ディスプレイサービーストの触手の話

 さて、今日は劇場版ダンジョンズアンドドラゴンでかなりインパクトのある敵キャラとして登場した「ディスプレイサービースト」の話である。こちらの公式予告編に登場している。



 次にカプコンベルトスクロールアクションゲームである「シャドウ・オーバー・ミスタラ」に登場した、同じディスプレイサービーストがこちらである。攻撃方法が違うのがお分かりいただけるだろうか。

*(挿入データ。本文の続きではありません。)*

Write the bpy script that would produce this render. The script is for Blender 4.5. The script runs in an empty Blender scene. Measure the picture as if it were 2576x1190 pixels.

 そもそもディスプレイサービーストがなぜその名前で呼ばれているかというと、魔法の力によって、本来この魔獣自身がいる場所ではなく、ごくわずかにズレた場所に幻像を作り出し、攻撃を当たりにくくするという特殊能力を持っているからだ。その能力自体は劇場版でもゲーム版でも違いはないが、このドワーフが襲われるシーンと、次にエドガンが襲われるシーンをよく見ると、本体側のビーストの触手から青い光が放たれているのが見える。幻像の方はこの光を放っていない。
 つまり、劇場版ダンジョンズ&ドラゴンズのディスプレイサービーストが幻を作り出す能力は、この触手に備わった能力のように見えるのである。しかし、カプコンのゲームの方ではそうではない。確かにこちらも本体と幻像の2体が同時に出てきて攻撃してくるが、触手はあくまでも攻撃にしか使っていない。
 では、原典であるルールブックの方はどうかというと、クラシックダンジョンズ&ドラゴンズから第5版に至るまで、触手は攻撃のためのものと書かれており、触手を使って光を操り、幻像を作り出すとはどこにも書かれていない。
 また、ダンジョンズ&ドラゴンズには「ディスプレイサークローク」というマジックアイテムがある。これはディスプレイサービーストの革を使って作られたマジックアイテムで、幻像を作る能力を応用して回避が上がるという能力になっている。つまり、ディスプレイサービーストの幻を作る能力はその革にあるのであって、触手にある訳ではない、というのが本来のルールブックから読み取れる解釈のはずだ。恐らく、映画的な見栄えを重視してこのような演出になったのだろう。
 実際、劇場版では触手を使った攻撃はほぼしておらず、ビーストの攻撃はあくまでも食肉目の猛獣のような襲い掛かり方となっている。メディアの違いによって、こういった解釈の差が現れるというのはなかなか面白い。